Image Inpainting Using Directional Tensor Product Complex Tight Framelets

In this paper we are particularly interested in the image inpainting problem using directional complex tight wavelet frames. Under the assumption that frame coefficients of images are sparse, several iterative thresholding algorithms for the image inpainting problem have been proposed in the literature. The outputs of such iterative algorithms are closely linked to solutions of several convex minimization models using the balanced approach which simultaneously combines the $l_1$-regularization for sparsity of frame coefficients and the $l_2$-regularization for smoothness of the solution. Due to the redundancy of a tight frame, elements of a tight frame could be highly correlated and therefore, their corresponding frame coefficients of an image are expected to close to each other. This is called the grouping effect in statistics. In this paper, we establish the grouping effect property for frame-based convex minimization models using the balanced approach. This result on grouping effect partially explains the effectiveness of models using the balanced approach for several image restoration problems. Inspired by recent development on directional tensor product complex tight framelets (TP-CTFs) and their impressive performance for the image denoising problem, in this paper we propose an iterative thresholding algorithm using a single tight frame derived from TP-CTFs for the image inpainting problem.
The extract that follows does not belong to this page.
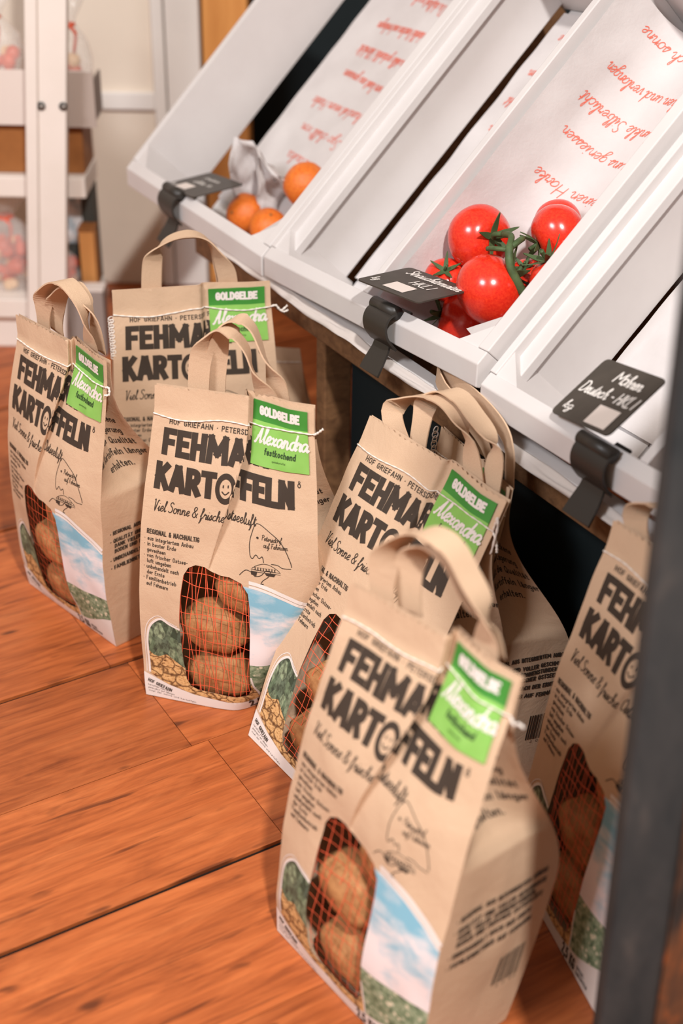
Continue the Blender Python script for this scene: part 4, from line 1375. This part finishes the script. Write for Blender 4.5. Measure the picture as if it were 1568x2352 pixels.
    if gprint:
        G = lambda x, z: B.gusset(1, x, z, 0.0005)
        for k, tx in enumerate(('kühle, trockene', 'dunkle Lagerung', 'erhält die Qualität', 'der Kartoffeln länger', 'erhalten.')):
            w = len(tx) * 0.0041
            put_text(mb, tx, 0.0090, 0.049 - w / 2, 0.2980 - 0.0150 * k, 'ink', G, 0.14, w)
        for k, (tx, x, dz) in enumerate((('• REGIONAL AUS INTEGRIERTEM ANBAU', 0.008, 0), ('• QUALITÄT UND VOLLER GESCHMACK', 0.008, 0.011), ('DANK VIELER SONNENSTUNDEN,', 0.013, 0.0185), ('BODEN UND FRISCHER OSTSEELUFT', 0.013, 0.026), ('• UNBEHANDELT NACH DER ERNTE', 0.008, 0.037), ('• FAMILIENBETRIEB AUF FEHMARN', 0.008, 0.048))):
            put_text(mb, tx, 0.0056, x, 0.1650 - dz, 'ink', G, 0.19, min(0.088 - x, len(tx) * 0.0026))
        x = 0.062
        for k in range(16):
            w = (0.0004, 0.0008, 0.0012)[R.randrange(3)]
            if x + w > 0.088:
                break
            put_region(mb, [(x, 0.060), (x + w, 0.060), (x + w, 0.092), (x, 0.092)], 'ink', G, step=0.008)
            x += w + (0.0006, 0.0010)[R.randrange(2)]
        put_text(mb, '4 260 912', 0.0030, 0.062, 0.0555, 'ink', G, 0.12, 0.026)
    mb.build('paper_body', root)
    # ---- net behind the window
    if window:
        nb = MB()
        inn = lambda x, z: B.front(x, z, -0.0016)
        def clip(poly):
            out, cur = [], []
            for q in poly:
                if inside(WIN_IN, *q):
                    cur.append(q)
                else:
                    if len(cur) > 1:
                        out.append(cur)
                    cur = []
            if len(cur) > 1:
                out.append(cur)
            return out
        nv, nh, sk = netw or (13, 17, 0.0)
        lines = []
        for i in range(nv + 6):
            x0 = 0.045 + (i - 3) * 0.086 / nv + R.uniform(-1, 1) * 0.0018
            lines.append([(x0 + sk * (z - 0.1) + 0.0016 * math.sin(z * 70 + i * 1.7), z) for z in [0.015 + 0.0025 * q for q in range(74)]])
        for j in range(nh + 4):
            z0 = 0.012 + (j - 1) * 0.185 / nh + R.uniform(-1, 1) * 0.002
            tilt = R.uniform(-0.16, 0.10)
            lines.append([(x, z0 + tilt * (x - 0.08) + 0.0014 * math.sin(x * 130 + j * 2.1)) for x in [0.043 + 0.0025 * q for q in range(38)]])
        for l in lines:
            put_strokes(nb, clip(l), 0.00075, 'net', inn, square=False)
        nb.build('net', root)
    # ---- handles
    for hi, (pts, y0, *rest) in enumerate(handles):
        flat = bool(rest)
        q = spline([(f, dz, (w if len(p) > 2 else None) or 0) for p in pts for f, dz, w in [(p + (0,))[:3]]], 6)
        n = len(q)
        P, Wd = [], []
        for i, (f, dz, yy) in enumerate(q):
            s = i / (n - 1)
            arch = math.sin(math.pi * s)
            k, S, g, _ = B.crease(f * (1 - B.loss) + (B.loss if f > 0.5 else 0), 1.0)
            P.append(B.TL.lerp(B.TR, f) + B.up * dz + B.nb * (y0 + yy + 0.004 + 0.006 * max(0.0, 1 - arch * 1.6) + B.depth * k * g * max(0.0, 1 - arch * 1.3)))
            bl = sstep(arch * 1.25 - 0.18) * 0.82
            lat = (B.TR - B.TL).normalized()
            if flat:
                a, b = q[max(i - 1, 0)], q[min(i + 1, n - 1)]
                tn = (B.TR - B.TL) * (b[0] - a[0]) + B.up * (b[1] - a[1])
                Wd.append(tn.cross(B.nb))
                continue
            Wd.append(lat * (1 - bl) * (1 if s < 0.5 else -1) * 1.0 + B.nb * bl * (1 if s < 0.5 else 1) + lat * 0.0)
        # keep the strap from flipping
        for i in range(1, n):
            if Wd[i].dot(Wd[i - 1]) < 0:
                Wd[i] = -Wd[i]
        h = MB()
        h.strap('kraft', P, Wd, hw, 0.0016)
        h.build('handle', root)
    # ---- variety label
    if tag_card:
        lb = MB()
        ls = B.loss
        ax = lambda e: (e * (1 - ls) + ls) * BW
        x0, x1 = ax(0.605), ax(0.962)
        z0, z1 = 0.3115, 0.3785
        w = x1 - x0
        f = lambda x, z, o=0.0: B.front(x, z + tagrot * (x - x0), o)
        zm = z1 - 0.0215
        thickness_card(lb, [(x0, z0), (x1, z0), (x1, zm), (x0, zm)], 'label_light', f, 0.0016, 0.0006)
        thickness_card(lb, [(x0, zm), (x1, zm), (x1, z1), (x0, z1)], 'label_dark', f, 0.0016, 0.0006)
        F = lambda x, z: f(x, z, 0.0019)
        put_text(lb, 'GOLDGELBE', 0.0105, x0 + w * 0.13, z1 - 0.0150, 'white_print', F, 0.25, w * 0.74, track=0.07)
        put_text(lb, 'Alexandra', 0.0165, x0 + w * 0.04, z1 - 0.0430, 'white_print', F, 0.13, w * 0.93, 's', 0.28, square=False)
        put_text(lb, 'festkochend', 0.0075, x0 + w * 0.24, z1 - 0.0545, 'label_ink', F, 0.16, w * 0.55, 'p', 0.22)
        put_text(lb, 'speisekartoffel', 0.0022, x0 + w * 0.38, z1 - 0.0605, 'label_ink', F, 0.1, w * 0.24)
        lb.build('variety_label', root)
    # ---- stitching
    st = MB()
    zc = lambda x: 0.3535 + 0.0012 * math.sin(x * 60 + seed) + 0.004 * noise.noise(Vector((x * 14, seed * 2.0, 1)))
    npt = 120
    line = [(BW * i / npt, zc(BW * i / npt)) for i in range(npt + 1)]
    def soff(x):
        return 0.0026 if tag_card and BW * 0.60 < x < BW * 0.985 else 0.0011
    pts3 = [B.front(x, z, soff(x)) for x, z in line]
    st.tube('thread', pts3, [0.00055 + 0.00045 * (0.5 + 0.5 * math.sin(i * 1.15)) for i in range(len(pts3))], 6)
    for tl in tail:
        q = spline([tuple(pts3[-1] + B.d * a - B.nb * b + ZZ * c) for a, b, c in tl], 6)
        st.tube('thread', q, [0.0010 + 0.0007 * (i % 3 == 0) for i in range(len(q))], 6)
    st.build('stitching', root)
    return root
WIN_IN = [(0.088 + (x - 0.088) * 1.03, 0.107 + (z - 0.107) * 1.02) for x, z in WIN]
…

Experimental results show that our proposed algorithm can handle well both cartoons and textures simultaneously and performs comparably and often better than several well-known frame-based iterative thresholding algorithms for the image inpainting problem without noise. For the image inpainting problem with additive zero-mean i.i.d. Gaussian noise, our proposed algorithm using TP-CTFs performs superior than other known state-of-the-art frame-based image inpainting algorithms.